** Task description **
Repeat every line of the data exactly, but not the pictures.

__________

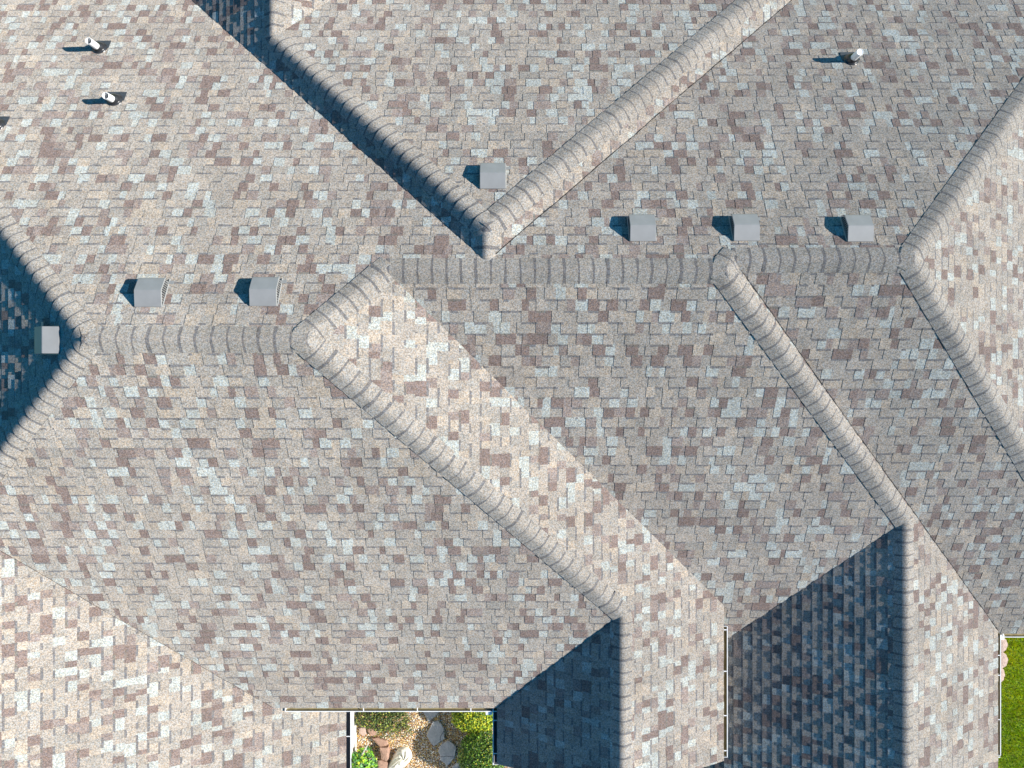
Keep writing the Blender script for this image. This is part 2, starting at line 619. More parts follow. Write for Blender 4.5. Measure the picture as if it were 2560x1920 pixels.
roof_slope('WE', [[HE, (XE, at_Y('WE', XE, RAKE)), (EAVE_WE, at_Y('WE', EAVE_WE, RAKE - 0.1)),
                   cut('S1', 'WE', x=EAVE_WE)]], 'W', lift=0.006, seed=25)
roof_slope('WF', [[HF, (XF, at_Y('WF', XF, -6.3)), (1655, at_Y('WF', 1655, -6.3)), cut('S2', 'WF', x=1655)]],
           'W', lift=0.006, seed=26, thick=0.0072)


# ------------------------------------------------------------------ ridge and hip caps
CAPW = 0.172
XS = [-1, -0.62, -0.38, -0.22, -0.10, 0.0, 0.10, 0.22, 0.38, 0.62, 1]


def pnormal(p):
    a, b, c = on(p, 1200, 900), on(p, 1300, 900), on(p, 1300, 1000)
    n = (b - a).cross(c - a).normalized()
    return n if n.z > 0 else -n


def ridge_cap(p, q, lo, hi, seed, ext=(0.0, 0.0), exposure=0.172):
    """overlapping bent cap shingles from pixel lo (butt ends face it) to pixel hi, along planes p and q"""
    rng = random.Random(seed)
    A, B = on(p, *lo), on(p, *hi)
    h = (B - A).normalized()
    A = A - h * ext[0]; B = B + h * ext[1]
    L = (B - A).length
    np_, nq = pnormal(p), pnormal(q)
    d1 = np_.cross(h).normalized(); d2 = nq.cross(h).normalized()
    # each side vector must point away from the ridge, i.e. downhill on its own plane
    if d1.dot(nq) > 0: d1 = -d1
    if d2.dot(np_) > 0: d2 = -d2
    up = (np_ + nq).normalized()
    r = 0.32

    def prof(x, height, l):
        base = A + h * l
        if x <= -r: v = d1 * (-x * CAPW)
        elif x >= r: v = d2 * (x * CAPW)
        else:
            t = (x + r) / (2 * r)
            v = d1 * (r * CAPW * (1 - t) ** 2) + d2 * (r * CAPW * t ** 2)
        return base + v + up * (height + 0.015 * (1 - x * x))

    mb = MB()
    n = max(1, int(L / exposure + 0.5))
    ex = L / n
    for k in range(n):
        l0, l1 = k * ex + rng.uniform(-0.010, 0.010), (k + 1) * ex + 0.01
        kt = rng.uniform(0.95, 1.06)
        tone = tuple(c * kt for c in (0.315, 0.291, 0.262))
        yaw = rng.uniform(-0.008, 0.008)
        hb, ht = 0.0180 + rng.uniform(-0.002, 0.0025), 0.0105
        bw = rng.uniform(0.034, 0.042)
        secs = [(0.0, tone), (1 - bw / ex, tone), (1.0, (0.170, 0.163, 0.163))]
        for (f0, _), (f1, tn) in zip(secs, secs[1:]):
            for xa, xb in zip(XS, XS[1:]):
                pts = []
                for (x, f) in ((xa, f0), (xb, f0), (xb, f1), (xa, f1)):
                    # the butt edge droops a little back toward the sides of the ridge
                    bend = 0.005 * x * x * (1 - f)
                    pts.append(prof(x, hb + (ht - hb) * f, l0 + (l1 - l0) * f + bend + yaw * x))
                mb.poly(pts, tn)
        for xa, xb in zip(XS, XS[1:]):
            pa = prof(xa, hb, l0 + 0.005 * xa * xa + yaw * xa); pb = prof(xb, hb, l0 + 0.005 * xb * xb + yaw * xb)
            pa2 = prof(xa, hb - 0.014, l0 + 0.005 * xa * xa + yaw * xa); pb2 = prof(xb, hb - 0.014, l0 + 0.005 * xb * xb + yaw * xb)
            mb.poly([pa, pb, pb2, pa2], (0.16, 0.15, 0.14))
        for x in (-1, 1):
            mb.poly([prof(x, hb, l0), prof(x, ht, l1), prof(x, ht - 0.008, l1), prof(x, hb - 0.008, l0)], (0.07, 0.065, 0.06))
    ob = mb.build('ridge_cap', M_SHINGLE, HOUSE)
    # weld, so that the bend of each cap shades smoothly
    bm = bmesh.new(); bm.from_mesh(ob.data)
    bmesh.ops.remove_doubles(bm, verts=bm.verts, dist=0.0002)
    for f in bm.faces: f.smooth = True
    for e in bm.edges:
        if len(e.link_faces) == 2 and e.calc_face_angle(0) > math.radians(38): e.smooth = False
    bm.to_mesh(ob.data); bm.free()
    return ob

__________

** Final answer **
Keep writing the Blender script for this image. This is part 2, starting at line 619. More parts follow. Write for Blender 4.5. Measure the picture as if it were 2560x1920 pixels.
roof_slope('WE', [[HE, (XE, at_Y('WE', XE, RAKE)), (EAVE_WE, at_Y('WE', EAVE_WE, RAKE - 0.1)),
                   cut('S1', 'WE', x=EAVE_WE)]], 'W', lift=0.006, seed=25)
roof_slope('WF', [[HF, (XF, at_Y('WF', XF, -6.3)), (1655, at_Y('WF', 1655, -6.3)), cut('S2', 'WF', x=1655)]],
           'W', lift=0.006, seed=26, thick=0.0072)


# ------------------------------------------------------------------ ridge and hip caps
CAPW = 0.172
XS = [-1, -0.62, -0.38, -0.22, -0.10, 0.0, 0.10, 0.22, 0.38, 0.62, 1]


def pnormal(p):
    a, b, c = on(p, 1200, 900), on(p, 1300, 900), on(p, 1300, 1000)
    n = (b - a).cross(c - a).normalized()
    return n if n.z > 0 else -n


def ridge_cap(p, q, lo, hi, seed, ext=(0.0, 0.0), exposure=0.172):
    """overlapping bent cap shingles from pixel lo (butt ends face it) to pixel hi, along planes p and q"""
    rng = random.Random(seed)
    A, B = on(p, *lo), on(p, *hi)
    h = (B - A).normalized()
    A = A - h * ext[0]; B = B + h * ext[1]
    L = (B - A).length
    np_, nq = pnormal(p), pnormal(q)
    d1 = np_.cross(h).normalized(); d2 = nq.cross(h).normalized()
    # each side vector must point away from the ridge, i.e. downhill on its own plane
    if d1.dot(nq) > 0: d1 = -d1
    if d2.dot(np_) > 0: d2 = -d2
    up = (np_ + nq).normalized()
    r = 0.32

    def prof(x, height, l):
        base = A + h * l
        if x <= -r: v = d1 * (-x * CAPW)
        elif x >= r: v = d2 * (x * CAPW)
        else:
            t = (x + r) / (2 * r)
            v = d1 * (r * CAPW * (1 - t) ** 2) + d2 * (r * CAPW * t ** 2)
        return base + v + up * (height + 0.015 * (1 - x * x))

    mb = MB()
    n = max(1, int(L / exposure + 0.5))
    ex = L / n
    for k in range(n):
        l0, l1 = k * ex + rng.uniform(-0.010, 0.010), (k + 1) * ex + 0.01
        kt = rng.uniform(0.95, 1.06)
        tone = tuple(c * kt for c in (0.315, 0.291, 0.262))
        yaw = rng.uniform(-0.008, 0.008)
        hb, ht = 0.0180 + rng.uniform(-0.002, 0.0025), 0.0105
        bw = rng.uniform(0.034, 0.042)
        secs = [(0.0, tone), (1 - bw / ex, tone), (1.0, (0.170, 0.163, 0.163))]
        for (f0, _), (f1, tn) in zip(secs, secs[1:]):
            for xa, xb in zip(XS, XS[1:]):
                pts = []
                for (x, f) in ((xa, f0), (xb, f0), (xb, f1), (xa, f1)):
                    # the butt edge droops a little back toward the sides of the ridge
                    bend = 0.005 * x * x * (1 - f)
                    pts.append(prof(x, hb + (ht - hb) * f, l0 + (l1 - l0) * f + bend + yaw * x))
                mb.poly(pts, tn)
        for xa, xb in zip(XS, XS[1:]):
            pa = prof(xa, hb, l0 + 0.005 * xa * xa + yaw * xa); pb = prof(xb, hb, l0 + 0.005 * xb * xb + yaw * xb)
            pa2 = prof(xa, hb - 0.014, l0 + 0.005 * xa * xa + yaw * xa); pb2 = prof(xb, hb - 0.014, l0 + 0.005 * xb * xb + yaw * xb)
            mb.poly([pa, pb, pb2, pa2], (0.16, 0.15, 0.14))
        for x in (-1, 1):
            mb.poly([prof(x, hb, l0), prof(x, ht, l1), prof(x, ht - 0.008, l1), prof(x, hb - 0.008, l0)], (0.07, 0.065, 0.06))
    ob = mb.build('ridge_cap', M_SHINGLE, HOUSE)
    # weld, so that the bend of each cap shades smoothly
    bm = bmesh.new(); bm.from_mesh(ob.data)
    bmesh.ops.remove_doubles(bm, verts=bm.verts, dist=0.0002)
    for f in bm.faces: f.smooth = True
    for e in bm.edges:
        if len(e.link_faces) == 2 and e.calc_face_angle(0) > math.radians(38): e.smooth = False
    bm.to_mesh(ob.data); bm.free()
    return ob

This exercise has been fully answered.